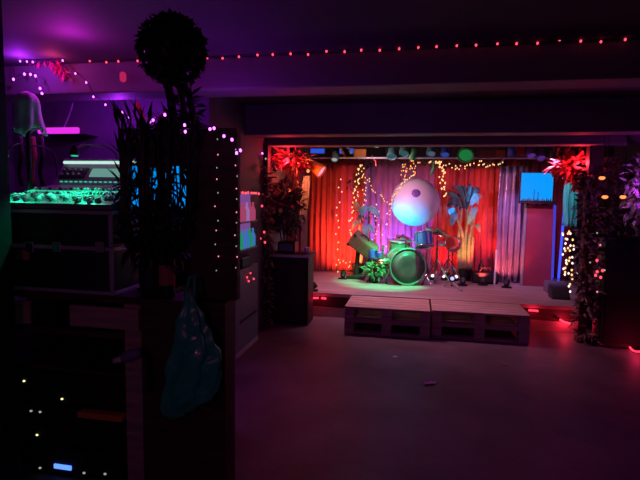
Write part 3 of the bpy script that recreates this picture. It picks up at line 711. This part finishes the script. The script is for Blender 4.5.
# ------------------------------------------------------------------ red and violet strings near
zr = [(207, 58), (262, 55), (310, 54), (380, 49.5), (440, 46), (500, 44), (560, 41.5), (625, 39.5)]
pl = [at(x, y, 2.84) for x, y in zr]
pl = [at(x, y, 2.84) for x, y in ((90, 61.5), (107, 61.5), (120, 61.5), (137, 62), (150, 61), (165, 60), (180, 59.5), (192, 58.5))]+poly(pl, 23)
string_lights('long red string lights along the top of the near ceiling beam', pl, 0, 'g_red', .0068, .004, exact=True, group='red string lights on the beam')
g0 = [(8, 48), (20, 61), (27, 61), (33, 61), (63, 60), (77, 74), (86, 83), (94, 97), (104, 104), (116, 117), (122, 112), (129, 117), (150, 121), (153, 121), (164, 114), (184, 124), (186, 130), (210, 129), (213, 129), (225, 135), (232, 140), (237, 153), (241, 151)]
string_lights('violet string lights sagging from the ceiling over the mixing desk', [at(x, y, 2.75-.9*min(1, max(0, (x-112)/52))) for x, y in g0], 0, 'g_purple', .006, .004, exact=True, group='violet string lights')
string_lights('short violet string lights beside the pale draped cloth', [at(x, y, 2.8) for x, y in ((9, 49), (13, 80), (24, 74), (31, 74), (35, 76), (40, 88), (42, 93))], 0, 'g_purple', .008, .004, exact=True, group='violet string lights')
for x, y, p in ((63, 44, 3.5), (94, 97, 4), (120, 115, 4), (20, 66, 3), (213, 126, 2.5), (237, 152, 1.5)):  # unseen points carry the bulbs' light; magenta one added for the ceiling glow
    light('POINT', at(x, y, 3.2 if x in (94, 120) else 2.68) if x != 63 else onz(65, 31, CH)+V((0, .03, -.13)), (.42, .02, 1) if x != 63 else (.75, .02, .8), p, size=.012)
P = poly([at(x, y, 2.85) for x, y in ((36, 60), (48, 57), (57, 64), (65, 75))], 30)
g = MB()
for p in P: g.cloud(p, (.022, .02, .022), 8, .05, .012)
tag(g.build('feather_boa', 'pinkfeather'), 'bright pink red feather garland over the mixing desk corner', 'garland')
light('POINT', at(52, 66, 2.7), (1, .05, .25), .8, size=.01)
c = at(123, 77, 2.862)
tag(MB().lathe(c-V((0, 0, .03)), [(.012, 0), (.02, .01), (.02, .05), (.012, .06)], 12).build('red_lantern', glow('lantern_bulb', (.9, .03, .2), .5), smooth=True), 'tiny red lantern hung on the near beam', 'lantern')
A, B = at(137, 103, 2.8), at(147, 128, 2.8)
tag(MB().tube([A, (A+B)/2+V((.005, 0, 0)), B], .014, 6, .006).build('hanging_ribbon', 'redcan'), 'dark red ribbon hanging among the violet lights', 'ribbon')

# ------------------------------------------------------------------ booth
BY = 1.95
bx0, bx1 = -2.45, at(235, 400, BY+.12).x; bxm = at(230, 400, BY+.76).x
zc = .981
t = thing('sound_booth', 'dark wooden sound booth built of pallet boards at left', 'booth', ((bx0+bx1)/2, BY+.3, 0))
MB().bx((bx0, BY, zc-.03), (bxm, BY+.75, zc)).bx((bxm+.0005, BY, zc-.03), (bx1, BY+.12, zc)).build('counter_top', 'darkwood', t)
a, b = at(72, 304, BY), at(141, 330, BY)
MB().bx((a.x, BY-.02, b.z), (b.x, BY-.001, a.z)).build('front_plank', 'wood', t, bevel=.003)
a = at(17, 300, BY); b = at(33, 323, BY)
MB().bx((a.x, BY-.02, b.z), (b.x, BY-.001, a.z)).build('front_plank', 'wood', t, bevel=.003)
a = at(124, 330, BY); b = at(141, 330, BY)
MB().bx((a.x, BY+.001, 0), (b.x, BY+.06, zc-.031)).build('post', 'wood', t, bevel=.004)
MB().bx((b.x+.001, BY+.002, 0), (bx1, BY+.04, zc-.031)).build('front_panel', 'darkwood', t)
MB().bx((bx1-.03, BY+.041, 0), (bx1, BY+.12, zc-.031)).bx((bxm-.03, BY+.041, 0), (bxm, BY+.75, zc-.031)).build('side_panel', 'darkwood', t)
MB().bx((bx0, BY+.05, .58), (a.x-.002, BY+.7, .60)).build('shelf', 'darkwood', t)
MB().bx((bx0, BY+.7, 0), (b.x, BY+.72, zc-.031)).build('back_panel', 'black', t)
MB().bx((bx0, BY-.0, zc-.20), (a.x-.002, BY+.02, zc-.17)).build('rail', 'darkwood', t)
# tall panel and near post
a, b = at(190, 200, BY+.05), at(236.5, 200, BY+.05)
zp = at(215, 128, BY+.05).z
o = MB().bx((a.x, BY+.05, zc+.002), (b.x, BY+.10, zp)).build('booth_screen', 'darkwood', bevel=.004)
tag(o, 'tall dark wooden panel standing on the booth counter right end', 'panel')
a, b = at(-30, 240, 1.75), at(12, 240, 1.85)
struct(MB().bx((a.x, 1.75, 0), (b.x, 1.85, CH)).build('trim_4', 'blackmat'), 'near black post at the left edge')
for px, yy, lab in ((217, (140, 270), 'dotted dim pink string lights down the middle of the tall dark panel'), (236, (152, 268), 'dotted dim pink string lights down the right edge of the tall dark panel')):
    string_lights(lab, [at(px, y, BY+.035) for y in yy], 11, 'g_pink', .003, .004, group='dim strings on the dark panel', mats=['g_dim', 'g_pink'])

# flight case
a, b = at(13, 290, BY+.01), at(114, 295, BY+.01)
x0, x1 = -1.925, b.x; z0, z1 = zc+.002, 1.375; y0, y1 = BY+.01, BY+.51
zm = at(60, 247, y0).z
t = thing('flight_case', 'black flight case with aluminium edges under the mixing desk', 'case', ((x0+x1)/2, BY+.3, zc))
MB().bx((x0, y0, z0), (x1, y1, zm-.004)).build('lower_body', 'black', t)
MB().bx((x0, y0, zm+.004), (x1, y1, z1)).build('upper_body', 'black', t)
e = .010
for z in (z0+e, zm, z1-e):
    MB().bx((x0-.004, y0-.006, z-e), (x1+.004, y0-.0005, z+e*.8)).build('edge_strip', 'alu', t, bevel=.002)
    MB().bx((x1+.0005, y0, z-e), (x1+.006, y1, z+e*.8)).build('edge_strip', 'alu', t, bevel=.002)
MB().bx((x1-.016, y0-.006, z0+2*e), (x1+.004, y0-.0005, zm-e)).build('edge_strip', 'alu', t); MB().bx((x1-.016, y0-.006, zm+e), (x1+.004, y0-.0005, z1-2*e)).build('edge_strip', 'alu', t)
for px in (30, 57, 100):
    c = at(px, 247, y0-.012); MB().box(c, (.045, .012, .05)).build('latch', 'chrome' if px != 100 else 'grey', t, bevel=.003)
c = at(64, 275, y0-.004); MB().box(c, (.10, .008, .06)).build('handle_plate', 'black', t, bevel=.003)
MB().tube([c+V((-.04, -.01, .0)), c+V((-.035, -.022, -.012)), c+V((.035, -.022, -.012)), c+V((.04, -.01, 0))], .006, 6).build('handle', 'blackmat', t)
c = at(23, 255, y0-.004); MB().box(c, (.07, .006, .045)).build('label_plate', 'skin', t)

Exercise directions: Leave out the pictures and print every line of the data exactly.

Response to this exercise:
Write part 3 of the bpy script that recreates this picture. It picks up at line 711. This part finishes the script. The script is for Blender 4.5.
# ------------------------------------------------------------------ red and violet strings near
zr = [(207, 58), (262, 55), (310, 54), (380, 49.5), (440, 46), (500, 44), (560, 41.5), (625, 39.5)]
pl = [at(x, y, 2.84) for x, y in zr]
pl = [at(x, y, 2.84) for x, y in ((90, 61.5), (107, 61.5), (120, 61.5), (137, 62), (150, 61), (165, 60), (180, 59.5), (192, 58.5))]+poly(pl, 23)
string_lights('long red string lights along the top of the near ceiling beam', pl, 0, 'g_red', .0068, .004, exact=True, group='red string lights on the beam')
g0 = [(8, 48), (20, 61), (27, 61), (33, 61), (63, 60), (77, 74), (86, 83), (94, 97), (104, 104), (116, 117), (122, 112), (129, 117), (150, 121), (153, 121), (164, 114), (184, 124), (186, 130), (210, 129), (213, 129), (225, 135), (232, 140), (237, 153), (241, 151)]
string_lights('violet string lights sagging from the ceiling over the mixing desk', [at(x, y, 2.75-.9*min(1, max(0, (x-112)/52))) for x, y in g0], 0, 'g_purple', .006, .004, exact=True, group='violet string lights')
string_lights('short violet string lights beside the pale draped cloth', [at(x, y, 2.8) for x, y in ((9, 49), (13, 80), (24, 74), (31, 74), (35, 76), (40, 88), (42, 93))], 0, 'g_purple', .008, .004, exact=True, group='violet string lights')
for x, y, p in ((63, 44, 3.5), (94, 97, 4), (120, 115, 4), (20, 66, 3), (213, 126, 2.5), (237, 152, 1.5)):  # unseen points carry the bulbs' light; magenta one added for the ceiling glow
    light('POINT', at(x, y, 3.2 if x in (94, 120) else 2.68) if x != 63 else onz(65, 31, CH)+V((0, .03, -.13)), (.42, .02, 1) if x != 63 else (.75, .02, .8), p, size=.012)
P = poly([at(x, y, 2.85) for x, y in ((36, 60), (48, 57), (57, 64), (65, 75))], 30)
g = MB()
for p in P: g.cloud(p, (.022, .02, .022), 8, .05, .012)
tag(g.build('feather_boa', 'pinkfeather'), 'bright pink red feather garland over the mixing desk corner', 'garland')
light('POINT', at(52, 66, 2.7), (1, .05, .25), .8, size=.01)
c = at(123, 77, 2.862)
tag(MB().lathe(c-V((0, 0, .03)), [(.012, 0), (.02, .01), (.02, .05), (.012, .06)], 12).build('red_lantern', glow('lantern_bulb', (.9, .03, .2), .5), smooth=True), 'tiny red lantern hung on the near beam', 'lantern')
A, B = at(137, 103, 2.8), at(147, 128, 2.8)
tag(MB().tube([A, (A+B)/2+V((.005, 0, 0)), B], .014, 6, .006).build('hanging_ribbon', 'redcan'), 'dark red ribbon hanging among the violet lights', 'ribbon')

# ------------------------------------------------------------------ booth
BY = 1.95
bx0, bx1 = -2.45, at(235, 400, BY+.12).x; bxm = at(230, 400, BY+.76).x
zc = .981
t = thing('sound_booth', 'dark wooden sound booth built of pallet boards at left', 'booth', ((bx0+bx1)/2, BY+.3, 0))
MB().bx((bx0, BY, zc-.03), (bxm, BY+.75, zc)).bx((bxm+.0005, BY, zc-.03), (bx1, BY+.12, zc)).build('counter_top', 'darkwood', t)
a, b = at(72, 304, BY), at(141, 330, BY)
MB().bx((a.x, BY-.02, b.z), (b.x, BY-.001, a.z)).build('front_plank', 'wood', t, bevel=.003)
a = at(17, 300, BY); b = at(33, 323, BY)
MB().bx((a.x, BY-.02, b.z), (b.x, BY-.001, a.z)).build('front_plank', 'wood', t, bevel=.003)
a = at(124, 330, BY); b = at(141, 330, BY)
MB().bx((a.x, BY+.001, 0), (b.x, BY+.06, zc-.031)).build('post', 'wood', t, bevel=.004)
MB().bx((b.x+.001, BY+.002, 0), (bx1, BY+.04, zc-.031)).build('front_panel', 'darkwood', t)
MB().bx((bx1-.03, BY+.041, 0), (bx1, BY+.12, zc-.031)).bx((bxm-.03, BY+.041, 0), (bxm, BY+.75, zc-.031)).build('side_panel', 'darkwood', t)
MB().bx((bx0, BY+.05, .58), (a.x-.002, BY+.7, .60)).build('shelf', 'darkwood', t)
MB().bx((bx0, BY+.7, 0), (b.x, BY+.72, zc-.031)).build('back_panel', 'black', t)
MB().bx((bx0, BY-.0, zc-.20), (a.x-.002, BY+.02, zc-.17)).build('rail', 'darkwood', t)
# tall panel and near post
a, b = at(190, 200, BY+.05), at(236.5, 200, BY+.05)
zp = at(215, 128, BY+.05).z
o = MB().bx((a.x, BY+.05, zc+.002), (b.x, BY+.10, zp)).build('booth_screen', 'darkwood', bevel=.004)
tag(o, 'tall dark wooden panel standing on the booth counter right end', 'panel')
a, b = at(-30, 240, 1.75), at(12, 240, 1.85)
struct(MB().bx((a.x, 1.75, 0), (b.x, 1.85, CH)).build('trim_4', 'blackmat'), 'near black post at the left edge')
for px, yy, lab in ((217, (140, 270), 'dotted dim pink string lights down the middle of the tall dark panel'), (236, (152, 268), 'dotted dim pink string lights down the right edge of the tall dark panel')):
    string_lights(lab, [at(px, y, BY+.035) for y in yy], 11, 'g_pink', .003, .004, group='dim strings on the dark panel', mats=['g_dim', 'g_pink'])

# flight case
a, b = at(13, 290, BY+.01), at(114, 295, BY+.01)
x0, x1 = -1.925, b.x; z0, z1 = zc+.002, 1.375; y0, y1 = BY+.01, BY+.51
zm = at(60, 247, y0).z
t = thing('flight_case', 'black flight case with aluminium edges under the mixing desk', 'case', ((x0+x1)/2, BY+.3, zc))
MB().bx((x0, y0, z0), (x1, y1, zm-.004)).build('lower_body', 'black', t)
MB().bx((x0, y0, zm+.004), (x1, y1, z1)).build('upper_body', 'black', t)
e = .010
for z in (z0+e, zm, z1-e):
    MB().bx((x0-.004, y0-.006, z-e), (x1+.004, y0-.0005, z+e*.8)).build('edge_strip', 'alu', t, bevel=.002)
    MB().bx((x1+.0005, y0, z-e), (x1+.006, y1, z+e*.8)).build('edge_strip', 'alu', t, bevel=.002)
MB().bx((x1-.016, y0-.006, z0+2*e), (x1+.004, y0-.0005, zm-e)).build('edge_strip', 'alu', t); MB().bx((x1-.016, y0-.006, zm+e), (x1+.004, y0-.0005, z1-2*e)).build('edge_strip', 'alu', t)
for px in (30, 57, 100):
    c = at(px, 247, y0-.012); MB().box(c, (.045, .012, .05)).build('latch', 'chrome' if px != 100 else 'grey', t, bevel=.003)
c = at(64, 275, y0-.004); MB().box(c, (.10, .008, .06)).build('handle_plate', 'black', t, bevel=.003)
MB().tube([c+V((-.04, -.01, .0)), c+V((-.035, -.022, -.012)), c+V((.035, -.022, -.012)), c+V((.04, -.01, 0))], .006, 6).build('handle', 'blackmat', t)
c = at(23, 255, y0-.004); MB().box(c, (.07, .006, .045)).build('label_plate', 'skin', t)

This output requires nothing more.